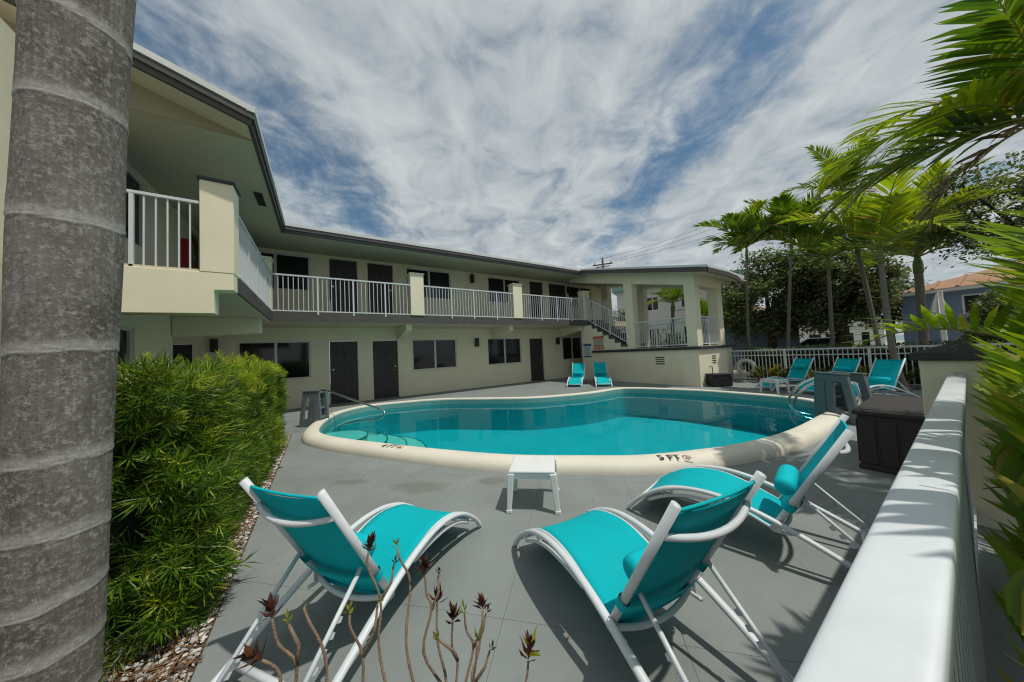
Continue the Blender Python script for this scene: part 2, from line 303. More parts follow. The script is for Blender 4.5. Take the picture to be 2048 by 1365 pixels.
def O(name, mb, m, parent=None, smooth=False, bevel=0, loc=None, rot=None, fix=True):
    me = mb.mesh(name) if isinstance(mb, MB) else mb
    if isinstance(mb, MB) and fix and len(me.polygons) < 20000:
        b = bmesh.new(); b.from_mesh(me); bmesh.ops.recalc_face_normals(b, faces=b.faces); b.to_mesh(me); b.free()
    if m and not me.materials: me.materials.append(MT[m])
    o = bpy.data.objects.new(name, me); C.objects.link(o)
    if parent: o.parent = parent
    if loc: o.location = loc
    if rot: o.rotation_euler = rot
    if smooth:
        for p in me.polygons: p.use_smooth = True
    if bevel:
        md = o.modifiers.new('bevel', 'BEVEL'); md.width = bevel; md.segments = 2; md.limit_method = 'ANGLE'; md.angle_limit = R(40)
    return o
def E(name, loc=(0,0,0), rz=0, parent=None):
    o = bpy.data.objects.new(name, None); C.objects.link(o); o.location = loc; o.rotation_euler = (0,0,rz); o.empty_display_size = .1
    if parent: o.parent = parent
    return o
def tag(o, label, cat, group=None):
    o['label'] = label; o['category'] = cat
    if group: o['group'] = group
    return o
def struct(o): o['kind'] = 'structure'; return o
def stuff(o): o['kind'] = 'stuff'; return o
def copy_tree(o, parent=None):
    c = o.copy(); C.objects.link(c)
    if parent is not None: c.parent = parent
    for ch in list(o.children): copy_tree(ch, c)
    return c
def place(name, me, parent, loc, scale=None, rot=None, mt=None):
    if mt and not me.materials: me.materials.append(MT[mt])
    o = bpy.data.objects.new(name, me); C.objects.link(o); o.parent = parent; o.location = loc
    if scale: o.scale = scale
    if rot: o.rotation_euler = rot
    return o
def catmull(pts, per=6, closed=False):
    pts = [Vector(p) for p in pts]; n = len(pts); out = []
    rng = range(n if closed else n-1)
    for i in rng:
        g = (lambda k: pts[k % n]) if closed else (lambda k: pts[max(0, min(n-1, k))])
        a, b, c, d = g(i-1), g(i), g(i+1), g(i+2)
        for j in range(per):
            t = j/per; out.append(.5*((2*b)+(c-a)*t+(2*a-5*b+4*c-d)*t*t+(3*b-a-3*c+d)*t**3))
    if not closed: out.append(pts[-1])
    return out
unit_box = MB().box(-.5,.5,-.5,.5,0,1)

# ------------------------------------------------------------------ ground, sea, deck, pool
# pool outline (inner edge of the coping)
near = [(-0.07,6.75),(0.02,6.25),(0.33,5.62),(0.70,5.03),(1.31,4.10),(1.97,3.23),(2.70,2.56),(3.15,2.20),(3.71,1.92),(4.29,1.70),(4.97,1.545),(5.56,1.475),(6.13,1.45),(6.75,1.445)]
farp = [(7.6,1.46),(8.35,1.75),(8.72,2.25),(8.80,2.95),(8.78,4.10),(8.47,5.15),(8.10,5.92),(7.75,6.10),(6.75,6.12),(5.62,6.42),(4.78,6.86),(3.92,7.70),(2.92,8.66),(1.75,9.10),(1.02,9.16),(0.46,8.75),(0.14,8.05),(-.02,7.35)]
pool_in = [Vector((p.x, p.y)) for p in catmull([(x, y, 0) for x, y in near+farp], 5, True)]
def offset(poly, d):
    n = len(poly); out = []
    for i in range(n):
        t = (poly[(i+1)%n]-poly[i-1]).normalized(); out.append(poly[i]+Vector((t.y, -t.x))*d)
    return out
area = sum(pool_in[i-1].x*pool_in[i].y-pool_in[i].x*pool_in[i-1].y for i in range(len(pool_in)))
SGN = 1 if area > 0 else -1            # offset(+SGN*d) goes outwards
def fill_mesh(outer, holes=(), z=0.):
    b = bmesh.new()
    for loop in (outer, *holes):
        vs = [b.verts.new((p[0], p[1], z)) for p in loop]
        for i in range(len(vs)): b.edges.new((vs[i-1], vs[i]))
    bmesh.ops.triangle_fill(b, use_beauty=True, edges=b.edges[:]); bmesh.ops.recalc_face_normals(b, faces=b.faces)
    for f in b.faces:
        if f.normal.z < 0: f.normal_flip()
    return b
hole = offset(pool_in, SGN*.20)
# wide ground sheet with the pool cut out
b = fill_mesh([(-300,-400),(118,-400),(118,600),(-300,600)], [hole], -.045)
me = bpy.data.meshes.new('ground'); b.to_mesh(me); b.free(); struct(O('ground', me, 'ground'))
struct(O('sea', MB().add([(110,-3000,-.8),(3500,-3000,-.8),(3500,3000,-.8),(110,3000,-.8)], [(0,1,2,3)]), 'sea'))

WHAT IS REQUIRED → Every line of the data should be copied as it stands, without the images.

TASK RESULT →
Continue the Blender Python script for this scene: part 2, from line 303. More parts follow. The script is for Blender 4.5. Take the picture to be 2048 by 1365 pixels.
def O(name, mb, m, parent=None, smooth=False, bevel=0, loc=None, rot=None, fix=True):
    me = mb.mesh(name) if isinstance(mb, MB) else mb
    if isinstance(mb, MB) and fix and len(me.polygons) < 20000:
        b = bmesh.new(); b.from_mesh(me); bmesh.ops.recalc_face_normals(b, faces=b.faces); b.to_mesh(me); b.free()
    if m and not me.materials: me.materials.append(MT[m])
    o = bpy.data.objects.new(name, me); C.objects.link(o)
    if parent: o.parent = parent
    if loc: o.location = loc
    if rot: o.rotation_euler = rot
    if smooth:
        for p in me.polygons: p.use_smooth = True
    if bevel:
        md = o.modifiers.new('bevel', 'BEVEL'); md.width = bevel; md.segments = 2; md.limit_method = 'ANGLE'; md.angle_limit = R(40)
    return o
def E(name, loc=(0,0,0), rz=0, parent=None):
    o = bpy.data.objects.new(name, None); C.objects.link(o); o.location = loc; o.rotation_euler = (0,0,rz); o.empty_display_size = .1
    if parent: o.parent = parent
    return o
def tag(o, label, cat, group=None):
    o['label'] = label; o['category'] = cat
    if group: o['group'] = group
    return o
def struct(o): o['kind'] = 'structure'; return o
def stuff(o): o['kind'] = 'stuff'; return o
def copy_tree(o, parent=None):
    c = o.copy(); C.objects.link(c)
    if parent is not None: c.parent = parent
    for ch in list(o.children): copy_tree(ch, c)
    return c
def place(name, me, parent, loc, scale=None, rot=None, mt=None):
    if mt and not me.materials: me.materials.append(MT[mt])
    o = bpy.data.objects.new(name, me); C.objects.link(o); o.parent = parent; o.location = loc
    if scale: o.scale = scale
    if rot: o.rotation_euler = rot
    return o
def catmull(pts, per=6, closed=False):
    pts = [Vector(p) for p in pts]; n = len(pts); out = []
    rng = range(n if closed else n-1)
    for i in rng:
        g = (lambda k: pts[k % n]) if closed else (lambda k: pts[max(0, min(n-1, k))])
        a, b, c, d = g(i-1), g(i), g(i+1), g(i+2)
        for j in range(per):
            t = j/per; out.append(.5*((2*b)+(c-a)*t+(2*a-5*b+4*c-d)*t*t+(3*b-a-3*c+d)*t**3))
    if not closed: out.append(pts[-1])
    return out
unit_box = MB().box(-.5,.5,-.5,.5,0,1)

# ------------------------------------------------------------------ ground, sea, deck, pool
# pool outline (inner edge of the coping)
near = [(-0.07,6.75),(0.02,6.25),(0.33,5.62),(0.70,5.03),(1.31,4.10),(1.97,3.23),(2.70,2.56),(3.15,2.20),(3.71,1.92),(4.29,1.70),(4.97,1.545),(5.56,1.475),(6.13,1.45),(6.75,1.445)]
farp = [(7.6,1.46),(8.35,1.75),(8.72,2.25),(8.80,2.95),(8.78,4.10),(8.47,5.15),(8.10,5.92),(7.75,6.10),(6.75,6.12),(5.62,6.42),(4.78,6.86),(3.92,7.70),(2.92,8.66),(1.75,9.10),(1.02,9.16),(0.46,8.75),(0.14,8.05),(-.02,7.35)]
pool_in = [Vector((p.x, p.y)) for p in catmull([(x, y, 0) for x, y in near+farp], 5, True)]
def offset(poly, d):
    n = len(poly); out = []
    for i in range(n):
        t = (poly[(i+1)%n]-poly[i-1]).normalized(); out.append(poly[i]+Vector((t.y, -t.x))*d)
    return out
area = sum(pool_in[i-1].x*pool_in[i].y-pool_in[i].x*pool_in[i-1].y for i in range(len(pool_in)))
SGN = 1 if area > 0 else -1            # offset(+SGN*d) goes outwards
def fill_mesh(outer, holes=(), z=0.):
    b = bmesh.new()
    for loop in (outer, *holes):
        vs = [b.verts.new((p[0], p[1], z)) for p in loop]
        for i in range(len(vs)): b.edges.new((vs[i-1], vs[i]))
    bmesh.ops.triangle_fill(b, use_beauty=True, edges=b.edges[:]); bmesh.ops.recalc_face_normals(b, faces=b.faces)
    for f in b.faces:
        if f.normal.z < 0: f.normal_flip()
    return b
hole = offset(pool_in, SGN*.20)
# wide ground sheet with the pool cut out
b = fill_mesh([(-300,-400),(118,-400),(118,600),(-300,600)], [hole], -.045)
me = bpy.data.meshes.new('ground'); b.to_mesh(me); b.free(); struct(O('ground', me, 'ground'))
struct(O('sea', MB().add([(110,-3000,-.8),(3500,-3000,-.8),(3500,3000,-.8),(110,3000,-.8)], [(0,1,2,3)]), 'sea'))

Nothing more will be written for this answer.